PROBLEM REQUIREMENTS:
Your task is to copy every record exactly.

INPUT ROWS:
<<<<

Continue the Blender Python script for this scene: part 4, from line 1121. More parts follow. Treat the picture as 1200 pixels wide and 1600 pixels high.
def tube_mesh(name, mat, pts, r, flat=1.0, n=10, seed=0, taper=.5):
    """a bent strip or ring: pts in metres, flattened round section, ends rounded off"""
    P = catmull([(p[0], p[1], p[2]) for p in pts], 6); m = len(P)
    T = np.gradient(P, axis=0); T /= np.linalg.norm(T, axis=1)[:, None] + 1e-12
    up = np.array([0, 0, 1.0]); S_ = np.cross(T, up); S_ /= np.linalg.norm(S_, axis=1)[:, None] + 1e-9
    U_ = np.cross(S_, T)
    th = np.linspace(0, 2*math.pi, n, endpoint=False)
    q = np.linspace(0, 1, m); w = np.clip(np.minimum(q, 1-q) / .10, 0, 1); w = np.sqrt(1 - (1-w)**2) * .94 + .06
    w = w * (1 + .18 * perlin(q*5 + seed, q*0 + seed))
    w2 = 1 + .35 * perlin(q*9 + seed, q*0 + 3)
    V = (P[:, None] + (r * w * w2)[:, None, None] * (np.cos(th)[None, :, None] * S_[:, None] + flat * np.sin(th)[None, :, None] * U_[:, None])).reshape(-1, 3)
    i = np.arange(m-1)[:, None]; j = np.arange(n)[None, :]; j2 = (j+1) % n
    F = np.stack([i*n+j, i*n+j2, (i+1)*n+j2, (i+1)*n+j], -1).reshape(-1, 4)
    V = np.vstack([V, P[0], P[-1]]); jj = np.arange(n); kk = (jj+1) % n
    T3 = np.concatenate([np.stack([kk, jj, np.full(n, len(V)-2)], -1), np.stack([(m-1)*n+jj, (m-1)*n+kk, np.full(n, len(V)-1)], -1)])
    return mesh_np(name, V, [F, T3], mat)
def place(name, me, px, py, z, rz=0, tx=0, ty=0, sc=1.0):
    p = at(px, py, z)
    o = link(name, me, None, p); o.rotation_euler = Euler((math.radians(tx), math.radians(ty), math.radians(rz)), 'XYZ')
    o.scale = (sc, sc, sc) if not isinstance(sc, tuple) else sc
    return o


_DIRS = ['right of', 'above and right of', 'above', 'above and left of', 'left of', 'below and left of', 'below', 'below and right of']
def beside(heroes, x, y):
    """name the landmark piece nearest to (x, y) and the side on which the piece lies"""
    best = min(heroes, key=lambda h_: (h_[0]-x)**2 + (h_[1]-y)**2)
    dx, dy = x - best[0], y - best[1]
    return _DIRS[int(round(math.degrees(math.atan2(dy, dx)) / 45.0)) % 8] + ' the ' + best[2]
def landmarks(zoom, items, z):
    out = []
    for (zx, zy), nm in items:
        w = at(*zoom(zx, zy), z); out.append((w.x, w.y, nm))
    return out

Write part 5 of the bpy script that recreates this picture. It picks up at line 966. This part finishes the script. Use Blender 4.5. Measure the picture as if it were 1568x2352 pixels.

>>>>

EXERCISE RESULT:
Continue the Blender Python script for this scene: part 4, from line 1121. More parts follow. Treat the picture as 1200 pixels wide and 1600 pixels high.
def tube_mesh(name, mat, pts, r, flat=1.0, n=10, seed=0, taper=.5):
    """a bent strip or ring: pts in metres, flattened round section, ends rounded off"""
    P = catmull([(p[0], p[1], p[2]) for p in pts], 6); m = len(P)
    T = np.gradient(P, axis=0); T /= np.linalg.norm(T, axis=1)[:, None] + 1e-12
    up = np.array([0, 0, 1.0]); S_ = np.cross(T, up); S_ /= np.linalg.norm(S_, axis=1)[:, None] + 1e-9
    U_ = np.cross(S_, T)
    th = np.linspace(0, 2*math.pi, n, endpoint=False)
    q = np.linspace(0, 1, m); w = np.clip(np.minimum(q, 1-q) / .10, 0, 1); w = np.sqrt(1 - (1-w)**2) * .94 + .06
    w = w * (1 + .18 * perlin(q*5 + seed, q*0 + seed))
    w2 = 1 + .35 * perlin(q*9 + seed, q*0 + 3)
    V = (P[:, None] + (r * w * w2)[:, None, None] * (np.cos(th)[None, :, None] * S_[:, None] + flat * np.sin(th)[None, :, None] * U_[:, None])).reshape(-1, 3)
    i = np.arange(m-1)[:, None]; j = np.arange(n)[None, :]; j2 = (j+1) % n
    F = np.stack([i*n+j, i*n+j2, (i+1)*n+j2, (i+1)*n+j], -1).reshape(-1, 4)
    V = np.vstack([V, P[0], P[-1]]); jj = np.arange(n); kk = (jj+1) % n
    T3 = np.concatenate([np.stack([kk, jj, np.full(n, len(V)-2)], -1), np.stack([(m-1)*n+jj, (m-1)*n+kk, np.full(n, len(V)-1)], -1)])
    return mesh_np(name, V, [F, T3], mat)
def place(name, me, px, py, z, rz=0, tx=0, ty=0, sc=1.0):
    p = at(px, py, z)
    o = link(name, me, None, p); o.rotation_euler = Euler((math.radians(tx), math.radians(ty), math.radians(rz)), 'XYZ')
    o.scale = (sc, sc, sc) if not isinstance(sc, tuple) else sc
    return o


_DIRS = ['right of', 'above and right of', 'above', 'above and left of', 'left of', 'below and left of', 'below', 'below and right of']
def beside(heroes, x, y):
    """name the landmark piece nearest to (x, y) and the side on which the piece lies"""
    best = min(heroes, key=lambda h_: (h_[0]-x)**2 + (h_[1]-y)**2)
    dx, dy = x - best[0], y - best[1]
    return _DIRS[int(round(math.degrees(math.atan2(dy, dx)) / 45.0)) % 8] + ' the ' + best[2]
def landmarks(zoom, items, z):
    out = []
    for (zx, zy), nm in items:
        w = at(*zoom(zx, zy), z); out.append((w.x, w.y, nm))
    return out

Write part 5 of the bpy script that recreates this picture. It picks up at line 966. This part finishes the script. Use Blender 4.5. Measure the picture as if it were 1568x2352 pixels.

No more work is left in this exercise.